Schwellenangst
So viele Theaterbesuche hatten in den vergangenen Monaten zu einer Entfremdung geführt. Man hatte sich auseinandergelebt, man erkannte im anderen nicht mehr, was einen mal fasziniert hatte. Was will dieses Medium, was ist das für eine merkwürdige Situation, die da drüben auf der Bühne, die Zappler, die Brüller, die Geher und Steher, ich hier im Zuschauerraum immer Herumsitzer, der sich nicht angesprochen fühlt, der in keine Illusion eintaucht, von keiner Fabel berührt, den der Vorgang Theater nur noch wundert und befremdet, so dass ich mich nach den verschiedenen Festivals und Veranstaltungsakkumulationen fragte, wieso sollte diese Beziehung weitergehen.
Nach HEDDA GABLER im DT hat mich das Theater wieder.
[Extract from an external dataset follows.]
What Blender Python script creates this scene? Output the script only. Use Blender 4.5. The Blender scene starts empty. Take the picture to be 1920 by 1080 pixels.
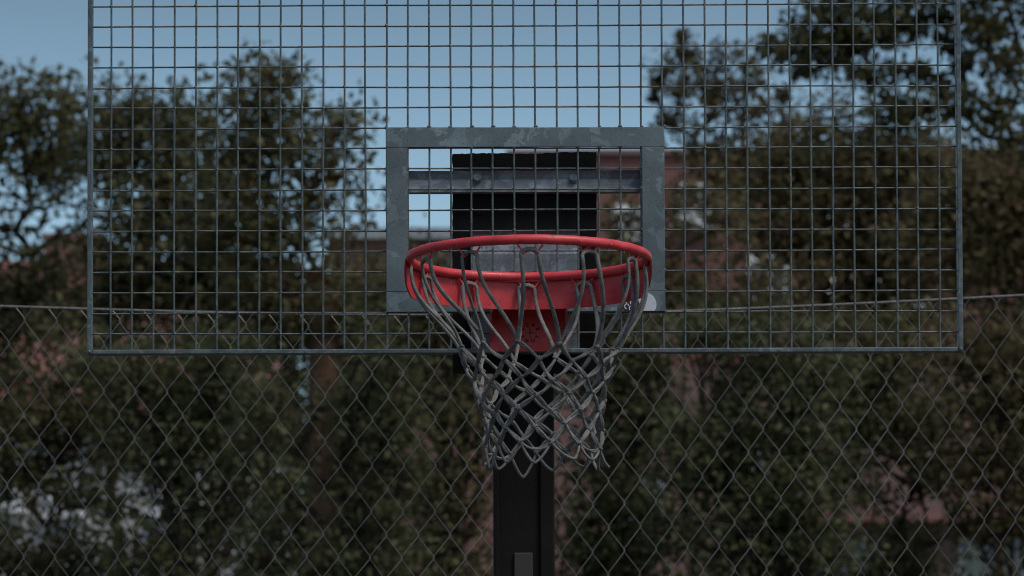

Was Ostermaier (zwei Reihen hinter mir) und die ebenfalls wunderbaren Schaubühneschauspieler so nicht geschafft hatten, Pucher und Team haben es vermocht: den inneren Kern dieser alten Geschichte für mich zu vivisezieren und zu servieren. Mit Ernst und Spaß, Altheit und Neuheit, Entsetzen und Cowboys an den richtigen Stellen. Durch die nicht eben einfache Spielweise, die zwar komische Distanz zu den Figuren schafft, aber sie nicht durch Ironie verrät, wird die Konstruktion der Geschichte transparenter, und das über den Heddaüberdruss erzählte Motiv Heddas des fatal destruktiven Eindrucks, dass das Leben einem noch was schuldet, mit nicht leichtfertiger, aber genügend leichter, der Ökonomie wie auch der Möglichkeiten von Bühne, Körper, Sprache kundiger Hand als zwingendes Mark des Stücks in mich hineinpräsentiert. Danke, Stefan Pucher, danke Henrik Ibsen, danke, liebes Ensemble vom DT!
Aus dem Theater komme ich, die ganze konzentrierte Energie der Schauspieler und der Geschichte in mir eingelagert, schwellenlos zwischen Kunst und Realität in den Bahnhof Friedrichstraße, wo der bettelnde Punk mit seinen Fünfsachen, als er mir sein Sprüchlein aufsagt, so echt ist wie dieser Eilert, der regengraue Endmaihimmel so richtig wie die Siebzigerpopplastiklampenwand.